As the year was coming to an end, a Blue Moon was declared. The name conjures mysticism but it really is just a term given to the phenomenon when two full moons appear in one month. But names are names and the unusual always leads people to magic or business. Soon, over free national television, people were making the most of interpreting what this colored moon means.
For those who looked up the sky the night of the last day of the year, there was something more astounding than a moon turned blue and sad. That night, the clouds were arranged in soft squares. They were terrifyingly spread all over the space with the moonlight behind to provide eerie patterns of light.
It was a sight to behold. It was a sign waiting to be read.
Some days after, a man calling himself a seer was predicting like there was no tomorrow. It did not matter that the fortune teller was struggling with his loose dentures. His words were even looser.
That's the problem with people who predict: Death, which is predictable, is their weapon. A member of the film industry is going to die. But, of course, each year someone belonging to the film industry is going to die. What matters with this prediction is for someone to pinpoint what kind of a member, what magnitude is the celebrity of this mortal man facing his mortality? And yet, we believe what other people say of our future. We love to listen to men and women tell us what we like to hear. For every dismal reading, there is always the flattering about our love life, about our personality, about the little successes that will come our way. Things that do not need to be predicted because they belong to the everyday. In other words, "the quotidian that will have its day." The unremarkable. The everyday.
If my grandmother, Emilia, were alive today, she would have been an emeritus of the Cloud Appreciation Society. Yes, it is a real organization, with real members whose members "pledge to fight "blue-sky thinking." Their manifesto - poetry in motion really - speaks well about them. The first paragraph states: "We believe that clouds are unjustly maligned/and that life would be immeasurably poorer without them." The second paragraph declares: "We think that they are Nature's poetry,/and the most egalitarian of her displays, since/everyone can have a fantastic view of them."
The manifesto is not only about the value of the inconsequential but only to "remind people that clouds are the expressions of the/atmosphere's moods, and can be read like those of/a person's countenance."
My grandmother and great-grandmother were into the countenance, too. A red-tinged display of clouds during sunset announced typhoons. More yellow and a dash of reds meant storm in the coming days. The stars were not spared and surely not the moon: A star almost touching the moon (from the human vision) indicated that lovers were eloping. I wonder how stars and other heavenly bodies intervened in the human affairs. Perhaps, it was a way for the generation of parents to escape the shame of being not followed by their sons and daughters. When children's fate - from baptism to marriage and to residence after marriage - were still under the mercy and guidance of parents and grandparents, there was no way for partners falling in love to be married other than through elopement.

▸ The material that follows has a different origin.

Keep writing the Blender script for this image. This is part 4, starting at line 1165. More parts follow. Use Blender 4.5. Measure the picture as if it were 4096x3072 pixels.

In Ticao, the act of eloping despite the fact that two lovers have decided mutually, is still a male-ordained act. "Tabag," is the word used. It is the same word used to describe the mother cat, her newly born kittens clutched by their neck, scampering to hide from preying eyes her children.
The imagery and metaphor come full circle, with the evil sweet moon flirting with the star, a man runs away with the nearly limp, submitting body of a woman in his mouth.
While the cat figures in the brazen act of man taking away a woman from her family, the rat is the distinguish icon in the courtship act itself. "Pigkikino" is the word I often hear from friends when they talk of how a man insists and persists in seducing a woman, often without the parents knowing about the deed.
The planetary bodies and the animals commingling and cooperating to give us the meaning of the universe do not only happen when the moon is blue. The Chinese and the Japanese and their calendar of animals do not have a monopoly of the heavens and the earth and the hells. In our land, we have the birds predicting strong wind, the ants announcing great floods, and the lizards the harbinger of visits and messages from good friends. Well, even our table utensils intervene in our life. Think of the spoon dropping to stand for a woman coming and the sharp protrusions of fork a news of the phallus, er, a man arriving.
This coming month, when the campaign begins, I pray that the skies go crazy with the designs. I do not want the many corrupt politicians to read signs from the stars and the clouds. After all, even if fate is written in the stars, there are always chances of being star-crossed, like lovers.